Дневник писателя времён смуты - страница 2



Но вернёмся к тому, что есть сейчас.

Вчера я разговаривал с одним экономистом из Киргизии. В Киргизии проживает 4 миллиона 200 тысяч человек. Национальный валовой продукт – 11,5 миллиарда рублей. В Татарии – 3,5 миллиона человек, валовой национальный продукт – 17 миллиардов рублей. Мы начали сравнивать, сколько в Киргизии издательств, сколько в Татарии, сколько у них газет, сколько у нас. Ну а сравните, допустим, ту же Татарию, располагающую достаточно мощным научным, экономическим, художественным потенциалом, с Литвой или Латвией. Сравнение тоже будет не в пользу автономной республики. И именно в силу её более низкого статуса.

По экономическому потенциалу мы, пожалуй, превосходим все республики Прибалтики, вместе взятые, а по иным показателям, в том числе социальным… Иными словами, само нахождение во втором звене иерархического устройства объективно ставит татарский, башкирский, чувашский, якутский, удмуртский народы в неравноправное положение по сравнению с другими народами, лишает их многих естественных прав и благ. Если всё это оставить в таком виде, то, конечно, ничего хорошего не будет, никакой интеграции не получится. Неравноправие народов – почва для будущих серьёзных дезинтеграционных процессов, а возможно, и войн.

Интеграция может происходить только тогда, когда народы равноправны. Тогда они действительно могут стать равными экономически и политически. Тогда могут появиться основания для объединения.

Наконец, есть народы – крымские татары, турки-месхетинцы, два миллиона немцев Поволжья, греки, – которые вообще не имеют ничего. Никакого подобия автономии и государственности. Сколько десятилетий можно держать эти народы в положении жертв? И лишь теперь, когда начался «исход» советских немцев в ФРГ, когда туркам-месхетинцам стало опасно жить в Узбекистане, когда в мирное время появилась проблема десятков и сотен тысяч беженцев в нашей стране, мы только-только начинаем подступать к решению этих проблем. Да и опять каких-либо серьёзных подходов, по крайней мере, на уровнях власти, не видно.

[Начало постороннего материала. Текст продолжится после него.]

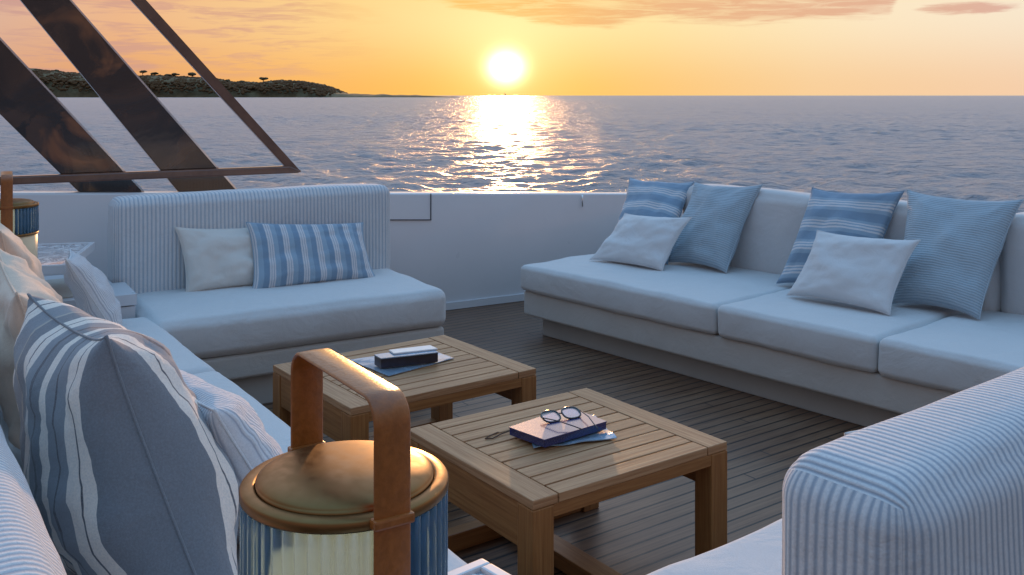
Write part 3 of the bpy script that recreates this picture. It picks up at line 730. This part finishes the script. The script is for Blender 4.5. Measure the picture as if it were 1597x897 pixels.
# ================================================================== lanterns
def lantern():
    t = thing('lantern', '', 'lantern', (0,0,0), 0, 'lanterns with leather handles')
    Rr = .122
    MB().lathe([(0,0),(Rr,0),(Rr+.003,.004),(Rr+.003,.122),(Rr-.004,.128),(0,.128)], 96).build('lower_body', M['frosted'], t, 'auto')
    MB().lathe([(0,.1285),(Rr+.006,.1285),(Rr+.008,.133),(Rr+.006,.139),(0,.139)], 96).build('ring', M['brass_dark'], t, True)
    N_ = 48
    outer = MB().lathe([(Rr-.002,.139),(Rr-.002,.18),(Rr-.002,.22),(Rr-.002,.252)], N_*10, flute=.085, fl_n=N_)
    inner = MB().lathe([(Rr-.010,.252),(Rr-.010,.139)], N_*10)
    base = len(outer.v); outer.v += inner.v; n = N_*10
    for f in inner.f: outer.f.append([k+base for k in f])
    outer.uv += inner.uv
    for (ra, rb_) in ((3*n, base), (base+n, 0)):
        for j in range(n):
            j2 = (j+1) % n; outer.f.append([ra+j, ra+j2, rb_+j2, rb_+j]); outer.uv += [(0,0)]*4
    outer.build('fluted_glass', M['glass'], t, True)
    MB().lathe([(0,.14),(.070,.14),(.070,.2515),(0,.2515)], 48, (.004,-.036,0)).build('light_core', M['core'], t, 'auto')
    # lid: flat rim and low dome
    pr = [(0,.2525),(Rr+.007,.2525),(Rr+.009,.255),(Rr+.009,.264),(Rr+.007,.2665),(Rr-.006,.2680),(Rr-.0085,.2675),(Rr-.010,.2655)]
    MB().lathe(pr, 128).build('lid_rim', M['brass'], t, True)
    dr = Rr-.0105
    pd = [(dr,.266),(dr,.270)] + [(dr*math.cos(a*math.pi/2/14), .270+.017*math.sin(a*math.pi/2/14)**.9) for a in range(15)]
    MB().lathe(pd, 128).build('lid_dome', M['brass'], t, True)
    # strap handle: vertical straps outside the body, square loop with round shoulders above
    path = []; X0 = Rr+.013; top = .402; rad = .03
    path += [(-X0, z) for z in np.linspace(.0, top-rad, 14)]
    path += [(-X0+rad-rad*math.cos(a), top-rad+rad*math.sin(a)) for a in np.linspace(.2, math.pi/2, 8)]
    path += [(x, top) for x in np.linspace(-X0+rad+.01, X0-rad-.01, 10)]
    path += [(X0-rad+rad*math.sin(a), top-rad+rad*math.cos(a)) for a in np.linspace(0, math.pi/2-.2, 8)]
    path += [(X0, z) for z in np.linspace(top-rad, .0, 14)]
    hw, th = .0235, .0055; V = []; Fc = []
    K = len(path)
    for k, (x, z) in enumerate(path):
        a = path[max(0,k-1)]; c = path[min(K-1,k+1)]; tx, tz = c[0]-a[0], c[1]-a[1]; l = math.hypot(tx, tz); nx_, nz_ = -tz/l, tx/l
        e = .0025
        for (u, v) in ((-hw+e,th/2),(0,th/2+.0006),(hw-e,th/2),(hw,th/2-e),(hw,-th/2+e),(hw-e,-th/2),(-hw+e,-th/2),(-hw,-th/2+e),(-hw,th/2-e)):
            V.append((x+nx_*v, u, z+nz_*v))
    n = 9
    for k in range(K-1):
        for j in range(n): j2 = (j+1) % n; Fc.append([k*n+j, (k+1)*n+j, (k+1)*n+j2, k*n+j2])
    Fc.append(list(range(n))); Fc.append([(K-1)*n+j for j in reversed(range(n))])
    h = meshobj('handle', V, Fc, M['leather'], t)
    for sx in (-1, 1):
        MB().box((sx*(Rr+.013), 0, .262), (.016, .052, .012), bev=.003).build('strap_keeper', M['leather'], h)
    return t
l1 = lantern(); l1['label'] = 'large lantern in the foreground with tan leather handle, bronze lid and blue fluted glass'
l1.location = (-.212, 1.226, .7465); l1.rotation_euler = (0,0,R(-57))
def copy_tree(o, parent=None):
    c = o.copy(); COL.objects.link(c); c.parent = parent
    for ch in [x for x in bpy.data.objects if x.parent is o]: copy_tree(ch, c)
    return c
l2 = copy_tree(l1); l2['label'] = 'far lantern at the left edge standing on the glossy-topped side table'
l2.location = (-2.275, 4.33, .7465); l2.rotation_euler = (0,0,R(-62))

# ================================================================== teak tables
def teak_table(name, label, Lp, Bp, Rp, Fp, H=.42):
    """corner points left, back, right, front of the top"""
    P = [at(*q, H) for q in (Lp, Bp, Rp, Fp)]
    c = (P[0]+P[1]+P[2]+P[3])/4
    ux = ((P[1]-P[0])+(P[2]-P[3])).normalized(); ang = math.atan2(ux.y, ux.x)
    W = ((P[1]-P[0]).length+(P[2]-P[3]).length)/2; D = ((P[3]-P[0]).length+(P[2]-P[1]).length)/2
    t = thing(name, label, 'table', (c.x, c.y, 0), ang, 'low slatted teak tables')
    eb = .085; th = .026
    for sx in (-1, 1):
        MB().box((sx*(W/2-eb/2), 0, H-th/2), (eb, D, th), bev=.003, axis=1).build('end_board', M['teak'], t)
    mb = MB(); n = 10; gap = .007; sl = (D-(n-1)*gap)/n
    for k in range(n):
        mb.box((random.uniform(-.0006,.0006), -D/2+sl/2+k*(sl+gap), H-th/2-.0008*random.random()), (W-2*eb-.008, sl, th), bev=.003, axis=0)
    mb.build('slats', M['teak'], t)
    lw = .072; ah = .035
    for sy in (-1, 1):
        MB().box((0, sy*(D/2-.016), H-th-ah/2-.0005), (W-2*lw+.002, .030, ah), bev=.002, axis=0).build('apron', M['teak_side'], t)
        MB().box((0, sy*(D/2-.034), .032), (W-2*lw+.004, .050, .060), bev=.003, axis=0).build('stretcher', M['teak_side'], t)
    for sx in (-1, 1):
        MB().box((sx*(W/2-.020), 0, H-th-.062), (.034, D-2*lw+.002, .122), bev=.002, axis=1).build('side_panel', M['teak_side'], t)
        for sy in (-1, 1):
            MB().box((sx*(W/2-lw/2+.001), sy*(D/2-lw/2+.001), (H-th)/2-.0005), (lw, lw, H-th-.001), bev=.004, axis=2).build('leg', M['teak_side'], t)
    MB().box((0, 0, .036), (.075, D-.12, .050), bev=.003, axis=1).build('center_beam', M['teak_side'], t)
    mb = MB()
    for x in (-.5, 0, .5): mb.box((x*(W-2*eb)*.92, 0, H-th-.014), (.03, D-.07, .022), axis=1)
    mb.build('batten', M['teak_side'], t)
    return t
teak_table('coffee_table', 'near slatted teak table with a blue book and glasses on it', (640,668), (912,605), (1137,688), (825,783))
teak_table('coffee_table', 'farther slatted teak table with a dark boxy book on it', (428,567), (695,523), (833,573), (545,640))

# ================================================================== things on the tables
def quad_slab(name, pix, z0, z1, m, parent, o, bev=.002, inset=0):
    """slab whose top corners are given as picture points on the plane z1"""
    bm = bmesh.new(); P = [at(x, y, z1) - o for (x, y) in pix]; c = sum(P, Vector())/4
    P = [p + (c-p).normalized()*inset for p in P]
    lo = [bm.verts.new((p.x, p.y, z0-o.z)) for p in P]; hi = [bm.verts.new((p.x, p.y, z1-o.z)) for p in P]
    bm.faces.new(lo[::-1]); bm.faces.new(hi)
    for k in range(4): bm.faces.new([lo[k], lo[(k+1)%4], hi[(k+1)%4], hi[k]])
    bmesh.ops.recalc_face_normals(bm, faces=bm.faces)
    if bev: bmesh.ops.bevel(bm, geom=list(bm.edges), offset=bev, segments=2, affect='EDGES')
    me = bpy.data.meshes.new(name); bm.to_mesh(me); bm.free(); me.materials.append(m)
    ob = bpy.data.objects.new(name, me); link(ob, parent); return ob
TT = .42
def sheet(name, label, cat, pix, m, z=TT+.001, curl=.006, h=.003, seed=0):
    P = [at(x, y, z) for x, y in pix]; o = sum(P, Vector())/4; o.z = z; n = 14; V = []; Fc = []
    for lay in (0, h):
        for j in range(n+1):
            for i in range(n+1):
                a, c = i/n, j/n; p = P[0]*(1-a)*(1-c)+P[1]*a*(1-c)+P[2]*a*c+P[3]*(1-a)*c - o
                e = max(abs(2*a-1), abs(2*c-1))
                p.z = lay + curl*max(0, e-.55)**1.5*(1+noise.noise(Vector((a*4+seed, c*4, 0)))*1.5); V.append(p)
    K = (n+1)**2
    for j in range(n):
        for i in range(n):
            q4 = [j*(n+1)+i, j*(n+1)+i+1, (j+1)*(n+1)+i+1, (j+1)*(n+1)+i]; Fc.append(q4[::-1]); Fc.append([K+k for k in q4])
    edge = [i for i in range(n)] + [j*(n+1)+n for j in range(n)] + [n*(n+1)+n-i for i in range(n)] + [(n-j)*(n+1) for j in range(n)]
    for k in range(len(edge)): a, c = edge[k], edge[(k+1) % len(edge)]; Fc.append([a, c, K+c, K+a])
    ob = meshobj(name, V, Fc, m, None, loc=o, smooth=False)
    bmx = bmesh.new(); bmx.from_mesh(ob.data); bmesh.ops.recalc_face_normals(bmx, faces=bmx.faces); bmx.to_mesh(ob.data); bmx.free()
    return tag(ob, label, cat)
sheet('magazine', 'pale blue curled magazine under the blue book', 'magazine', [(832,702),(962,686),(925,650),(822,668)], M['magazine'], seed=3, curl=.016)
sheet('magazine', 'pale grey-blue open magazine under the dark book on the farther table', 'magazine', [(606,588),(708,560),(665,545),(545,563)], M['magazine'], seed=8, curl=.006)
o = at(868, 668, TT); o.z = TT+.006
bk = thing('book', 'closed navy blue book with glasses lying on it', 'book', o)
pix = [(793,666),(849,686),(947,657),(888,634)]
quad_slab('front_cover', pix, TT+.036, TT+.040, M['navy'], bk, o, .001)
quad_slab('pages', pix, TT+.0105, TT+.0358, M['navy'], bk, o, .001, .003)
quad_slab('rear_cover', pix, TT+.006, TT+.0103, M['navy'], bk, o, .001)
# glasses
ztop = TT+.0405
gc = at(880, 655, ztop); gl = thing('glasses', 'dark framed glasses lying on the navy blue book', 'glasses', (gc.x, gc.y, ztop), R(28))
def lens_loop(cx, n=28, w=.031, h=.025):
    out = []
    for k in range(n):
        a = 2*math.pi*k/n; ce, se = math.cos(a), math.sin(a); s_ = (abs(ce)**2.6+abs(se)**2.6)**(-1/2.6)
        out.append(Vector((cx+ce*s_*w, .0 - abs(cx)*.06, .023+se*s_*h)))
    return out
tilt = Matrix.Rotation(R(-66), 3, 'X')
mbf = MB(); lens = []
for sx in (-1, 1):
    lp_ = [tilt @ p for p in lens_loop(sx*.038)]; mbf.tube(lp_, .0030, 8, True); lens.append(lp_)
mbf.tube([tilt @ Vector((-.009,0,.028)), tilt @ Vector((0,0,.032)), tilt @ Vector((.009,0,.028))], .0022, 8)
mbf.build('rims', M['black'], gl, True)
for lp_ in lens:
    c_l = sum(lp_, Vector())/len(lp_); nn2 = (tilt @ Vector((0,1,0)))*.0008
    V = [p+nn2 for p in lp_]+[p-nn2 for p in lp_]; n = len(lp_)
    meshobj('lens', V, [list(range(n)), list(range(2*n-1, n-1, -1))]+[[k, n+k, n+(k+1)%n, (k+1)%n] for k in range(n)], M['lens'], gl, smooth=False)
for sx in (-1, 1):
    a = tilt @ Vector((sx*.070, 0, .032))
    MB().tube([a, a+Vector((sx*.004,-.006,0)), (sx*.060,-.05,.016), (sx*.055-.004,-.10,.006), (sx*.050-.004,-.125,.0025)] if sx > 0 else [a, a+Vector((-.003,-.008,0)), (-.05,-.045,.018), (-.02,-.085,.010), (.0,-.105,.0025)], .0019, 8).build('temple', M['black'], gl, True)
# cord with a loop beside the book
p = [at(795,672,TT+.006), at(781,677,TT+.004), at(768,684,TT+.003), at(757,684,TT+.003), at(763,680,TT+.003), at(777,674,TT+.004)]
o = p[0].copy(); cdm = MB().tube([x-o for x in p], .0022, 8).build('cord', M['cord'], None, True, loc=o)
tag(cdm, 'short looped brown cord poking out left of the blue book', 'cord')
# dark book with white booklet on it (farther table)
o = at(632, 562, TT); o.z = TT+.005
bk = thing('book', 'thick dark hardback book on the magazine of the farther table', 'book', o)
pix = [(586,555),(596,558),(684,546),(672,537)]
pix = [(583,553),(594,559),(684,549),(670,541)]
quad_slab('cover', pix, TT+.050, TT+.054, M['magazine'], bk, o, .001)
quad_slab('pages', pix, TT+.0095, TT+.0498, M['dark_cover'], bk, o, .001, .002)
quad_slab('rear_cover', pix, TT+.005, TT+.0093, M['dark_cover'], bk, o, .001)
o = at(648, 545, TT+.054); 
wb = quad_slab('booklet', [(606,545.5),(614,551),(683,543.5),(671,538)], TT+.0545, TT+.0605, M['white_card'], None, Vector((o.x,o.y,TT+.0545)), .002)
wb.location = (o.x, o.y, TT+.0545); tag(wb, 'small white booklet on top of the dark book', 'booklet')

Когда мы говорим об уровнях иерархии, надо отметить, что у нас в стране существовал культ четырнадцати республик. Не пятнадцати, а именно четырнадцати союзных республик. Одной из дискриминируемых нашей бюрократической системой нацией является русская нация, а самой дискриминируемой из республик – Российская Федерация.

Я сравнивал положение Татарии с Литвой или Киргизией. Но сравните положение соседней с Татарией Ульяновской области с той же Эстонией. В Эстонии миллион человек, в Ульяновской области – 1 миллион 300 тысяч. А что имеют люди, проживающие там? Ульяновцы не имеют даже того, что имеем мы, казанцы. Мы в социальном отношении второсортны, области же России идут по третьей категории. Такое же положение у туляков, калужан, ярославцев, рязанцев. Все эти и другие области Российской Федерации, где сосредоточена основная масса русского народа, находятся на самой низкой ступени социального существования, наряду с национальными окраинами и национальными областями. Чего мы ждём? Что поднимется Россия?

Иерархическое пирамидальное строение нашего государства, я думаю, не удовлетворяет ни один из народов, в том числе и четырнадцать «привилегированных» народов, остальные – тем более.

Я вижу в нашем обществе ныне три реальные силы, которые претендуют на реальную власть в нашем государстве и обществе. Во-первых, это народ, потенциальная сила которого чрезвычайно велика, но и в то же время это, быть может, пока самая слабая из существующих сил. Интересы его представляют лишь некоторые депутаты нынешнего созыва, находящиеся в явном меньшинстве. Вторая крупная реальная сила – хорошо организованный бюрократический управленческий аппарат, который заигрывает с народом, но при этом строго блюдёт свои интересы. Эта сила монопольно владела нашей страной и нашими делами целый ряд десятилетий, подчинена международному капиталу, но в последнее время, похоже, происходит делёж власти или передача её ещё и в руки третьей силы. Последняя пока не выступает активно на политической сцене, но уже видно, что она неудержимо стремится туда. Я говорю о силе мафиозных организаций, которые всё больше политизируются в последние годы и всё теснее срастаются с выродившимся бюрократическим аппаратом, обновляя его свежей грубой кровью.